[Start of Data listing]

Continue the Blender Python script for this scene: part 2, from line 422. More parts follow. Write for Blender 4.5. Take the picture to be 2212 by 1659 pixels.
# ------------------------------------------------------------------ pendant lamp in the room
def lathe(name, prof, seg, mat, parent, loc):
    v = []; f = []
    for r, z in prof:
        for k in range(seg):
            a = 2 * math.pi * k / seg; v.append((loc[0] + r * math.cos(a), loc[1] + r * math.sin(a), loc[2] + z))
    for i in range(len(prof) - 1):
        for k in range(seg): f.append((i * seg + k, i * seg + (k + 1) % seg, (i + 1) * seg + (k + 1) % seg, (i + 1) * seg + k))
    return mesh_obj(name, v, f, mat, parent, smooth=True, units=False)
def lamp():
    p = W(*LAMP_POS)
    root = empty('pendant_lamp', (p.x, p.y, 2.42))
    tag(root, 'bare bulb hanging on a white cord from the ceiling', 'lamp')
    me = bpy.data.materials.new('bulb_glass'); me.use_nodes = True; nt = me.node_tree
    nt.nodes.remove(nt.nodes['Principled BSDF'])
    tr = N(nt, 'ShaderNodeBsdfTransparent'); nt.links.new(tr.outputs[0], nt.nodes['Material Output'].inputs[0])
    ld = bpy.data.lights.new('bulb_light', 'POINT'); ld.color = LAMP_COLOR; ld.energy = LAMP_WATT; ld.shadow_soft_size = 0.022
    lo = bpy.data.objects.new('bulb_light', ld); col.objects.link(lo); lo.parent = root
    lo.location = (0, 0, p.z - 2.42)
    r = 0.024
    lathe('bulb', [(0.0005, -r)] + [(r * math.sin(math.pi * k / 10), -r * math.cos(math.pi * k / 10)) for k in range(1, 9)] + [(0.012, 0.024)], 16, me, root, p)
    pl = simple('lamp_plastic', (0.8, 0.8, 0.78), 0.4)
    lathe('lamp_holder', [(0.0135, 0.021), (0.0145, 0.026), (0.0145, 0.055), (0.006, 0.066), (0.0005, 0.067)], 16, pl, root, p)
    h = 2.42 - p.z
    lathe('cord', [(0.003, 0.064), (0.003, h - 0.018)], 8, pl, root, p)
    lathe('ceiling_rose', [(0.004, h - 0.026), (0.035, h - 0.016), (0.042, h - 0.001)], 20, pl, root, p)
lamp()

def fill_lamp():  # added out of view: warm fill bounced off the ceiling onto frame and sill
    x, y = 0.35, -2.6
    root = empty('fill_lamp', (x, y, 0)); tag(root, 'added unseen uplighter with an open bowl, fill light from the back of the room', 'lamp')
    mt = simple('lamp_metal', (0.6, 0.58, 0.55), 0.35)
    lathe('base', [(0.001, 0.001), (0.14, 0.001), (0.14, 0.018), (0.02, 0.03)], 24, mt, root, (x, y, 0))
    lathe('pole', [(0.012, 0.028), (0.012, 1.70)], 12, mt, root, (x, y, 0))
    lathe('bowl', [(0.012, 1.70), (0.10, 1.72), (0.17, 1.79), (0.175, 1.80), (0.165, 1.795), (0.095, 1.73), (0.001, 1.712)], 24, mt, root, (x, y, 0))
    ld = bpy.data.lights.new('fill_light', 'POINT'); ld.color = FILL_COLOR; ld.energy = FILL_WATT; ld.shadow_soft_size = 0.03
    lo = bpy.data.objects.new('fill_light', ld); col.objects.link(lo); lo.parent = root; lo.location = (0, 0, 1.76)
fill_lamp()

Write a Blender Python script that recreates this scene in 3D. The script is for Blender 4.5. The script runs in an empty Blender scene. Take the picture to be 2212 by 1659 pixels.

[End of Data listing]

◆ **Aim of the exercise**: Reproduce the full listing word for word.

◆ **Solution**:
Continue the Blender Python script for this scene: part 2, from line 422. More parts follow. Write for Blender 4.5. Take the picture to be 2212 by 1659 pixels.
# ------------------------------------------------------------------ pendant lamp in the room
def lathe(name, prof, seg, mat, parent, loc):
    v = []; f = []
    for r, z in prof:
        for k in range(seg):
            a = 2 * math.pi * k / seg; v.append((loc[0] + r * math.cos(a), loc[1] + r * math.sin(a), loc[2] + z))
    for i in range(len(prof) - 1):
        for k in range(seg): f.append((i * seg + k, i * seg + (k + 1) % seg, (i + 1) * seg + (k + 1) % seg, (i + 1) * seg + k))
    return mesh_obj(name, v, f, mat, parent, smooth=True, units=False)
def lamp():
    p = W(*LAMP_POS)
    root = empty('pendant_lamp', (p.x, p.y, 2.42))
    tag(root, 'bare bulb hanging on a white cord from the ceiling', 'lamp')
    me = bpy.data.materials.new('bulb_glass'); me.use_nodes = True; nt = me.node_tree
    nt.nodes.remove(nt.nodes['Principled BSDF'])
    tr = N(nt, 'ShaderNodeBsdfTransparent'); nt.links.new(tr.outputs[0], nt.nodes['Material Output'].inputs[0])
    ld = bpy.data.lights.new('bulb_light', 'POINT'); ld.color = LAMP_COLOR; ld.energy = LAMP_WATT; ld.shadow_soft_size = 0.022
    lo = bpy.data.objects.new('bulb_light', ld); col.objects.link(lo); lo.parent = root
    lo.location = (0, 0, p.z - 2.42)
    r = 0.024
    lathe('bulb', [(0.0005, -r)] + [(r * math.sin(math.pi * k / 10), -r * math.cos(math.pi * k / 10)) for k in range(1, 9)] + [(0.012, 0.024)], 16, me, root, p)
    pl = simple('lamp_plastic', (0.8, 0.8, 0.78), 0.4)
    lathe('lamp_holder', [(0.0135, 0.021), (0.0145, 0.026), (0.0145, 0.055), (0.006, 0.066), (0.0005, 0.067)], 16, pl, root, p)
    h = 2.42 - p.z
    lathe('cord', [(0.003, 0.064), (0.003, h - 0.018)], 8, pl, root, p)
    lathe('ceiling_rose', [(0.004, h - 0.026), (0.035, h - 0.016), (0.042, h - 0.001)], 20, pl, root, p)
lamp()

def fill_lamp():  # added out of view: warm fill bounced off the ceiling onto frame and sill
    x, y = 0.35, -2.6
    root = empty('fill_lamp', (x, y, 0)); tag(root, 'added unseen uplighter with an open bowl, fill light from the back of the room', 'lamp')
    mt = simple('lamp_metal', (0.6, 0.58, 0.55), 0.35)
    lathe('base', [(0.001, 0.001), (0.14, 0.001), (0.14, 0.018), (0.02, 0.03)], 24, mt, root, (x, y, 0))
    lathe('pole', [(0.012, 0.028), (0.012, 1.70)], 12, mt, root, (x, y, 0))
    lathe('bowl', [(0.012, 1.70), (0.10, 1.72), (0.17, 1.79), (0.175, 1.80), (0.165, 1.795), (0.095, 1.73), (0.001, 1.712)], 24, mt, root, (x, y, 0))
    ld = bpy.data.lights.new('fill_light', 'POINT'); ld.color = FILL_COLOR; ld.energy = FILL_WATT; ld.shadow_soft_size = 0.03
    lo = bpy.data.objects.new('fill_light', ld); col.objects.link(lo); lo.parent = root; lo.location = (0, 0, 1.76)
fill_lamp()

Write a Blender Python script that recreates this scene in 3D. The script is for Blender 4.5. The script runs in an empty Blender scene. Take the picture to be 2212 by 1659 pixels.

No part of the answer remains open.